### GIVEN DATA
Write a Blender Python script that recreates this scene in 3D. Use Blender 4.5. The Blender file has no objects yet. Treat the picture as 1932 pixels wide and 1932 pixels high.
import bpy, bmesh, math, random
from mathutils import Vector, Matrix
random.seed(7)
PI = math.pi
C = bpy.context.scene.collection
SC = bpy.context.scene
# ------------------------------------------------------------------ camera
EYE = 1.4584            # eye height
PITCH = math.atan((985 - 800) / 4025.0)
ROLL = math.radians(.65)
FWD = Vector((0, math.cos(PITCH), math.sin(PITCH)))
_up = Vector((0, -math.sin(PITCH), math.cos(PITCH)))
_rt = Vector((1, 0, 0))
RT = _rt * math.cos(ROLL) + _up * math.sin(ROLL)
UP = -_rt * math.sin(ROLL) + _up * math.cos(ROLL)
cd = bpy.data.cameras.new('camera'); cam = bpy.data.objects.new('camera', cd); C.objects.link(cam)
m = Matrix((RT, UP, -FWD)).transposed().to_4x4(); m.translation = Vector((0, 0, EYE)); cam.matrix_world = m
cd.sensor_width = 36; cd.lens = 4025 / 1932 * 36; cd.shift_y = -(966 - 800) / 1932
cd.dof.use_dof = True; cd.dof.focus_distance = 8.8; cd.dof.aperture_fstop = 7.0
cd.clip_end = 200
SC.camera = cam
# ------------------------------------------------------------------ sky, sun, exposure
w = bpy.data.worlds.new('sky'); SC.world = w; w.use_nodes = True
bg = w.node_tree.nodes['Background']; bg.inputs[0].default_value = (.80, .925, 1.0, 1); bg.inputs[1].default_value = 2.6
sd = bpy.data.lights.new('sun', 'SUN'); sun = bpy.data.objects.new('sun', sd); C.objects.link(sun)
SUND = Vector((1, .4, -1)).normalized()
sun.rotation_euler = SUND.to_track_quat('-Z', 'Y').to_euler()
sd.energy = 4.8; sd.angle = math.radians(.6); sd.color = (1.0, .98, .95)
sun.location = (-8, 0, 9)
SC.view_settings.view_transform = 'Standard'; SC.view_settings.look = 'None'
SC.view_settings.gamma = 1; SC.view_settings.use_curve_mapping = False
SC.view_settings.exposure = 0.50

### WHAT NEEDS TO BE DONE
Using the data above, repeat every line exactly.

### ANSWER TO THE EXERCISE
Write a Blender Python script that recreates this scene in 3D. Use Blender 4.5. The Blender file has no objects yet. Treat the picture as 1932 pixels wide and 1932 pixels high.
import bpy, bmesh, math, random
from mathutils import Vector, Matrix
random.seed(7)
PI = math.pi
C = bpy.context.scene.collection
SC = bpy.context.scene
# ------------------------------------------------------------------ camera
EYE = 1.4584            # eye height
PITCH = math.atan((985 - 800) / 4025.0)
ROLL = math.radians(.65)
FWD = Vector((0, math.cos(PITCH), math.sin(PITCH)))
_up = Vector((0, -math.sin(PITCH), math.cos(PITCH)))
_rt = Vector((1, 0, 0))
RT = _rt * math.cos(ROLL) + _up * math.sin(ROLL)
UP = -_rt * math.sin(ROLL) + _up * math.cos(ROLL)
cd = bpy.data.cameras.new('camera'); cam = bpy.data.objects.new('camera', cd); C.objects.link(cam)
m = Matrix((RT, UP, -FWD)).transposed().to_4x4(); m.translation = Vector((0, 0, EYE)); cam.matrix_world = m
cd.sensor_width = 36; cd.lens = 4025 / 1932 * 36; cd.shift_y = -(966 - 800) / 1932
cd.dof.use_dof = True; cd.dof.focus_distance = 8.8; cd.dof.aperture_fstop = 7.0
cd.clip_end = 200
SC.camera = cam
# ------------------------------------------------------------------ sky, sun, exposure
w = bpy.data.worlds.new('sky'); SC.world = w; w.use_nodes = True
bg = w.node_tree.nodes['Background']; bg.inputs[0].default_value = (.80, .925, 1.0, 1); bg.inputs[1].default_value = 2.6
sd = bpy.data.lights.new('sun', 'SUN'); sun = bpy.data.objects.new('sun', sd); C.objects.link(sun)
SUND = Vector((1, .4, -1)).normalized()
sun.rotation_euler = SUND.to_track_quat('-Z', 'Y').to_euler()
sd.energy = 4.8; sd.angle = math.radians(.6); sd.color = (1.0, .98, .95)
sun.location = (-8, 0, 9)
SC.view_settings.view_transform = 'Standard'; SC.view_settings.look = 'None'
SC.view_settings.gamma = 1; SC.view_settings.use_curve_mapping = False
SC.view_settings.exposure = 0.50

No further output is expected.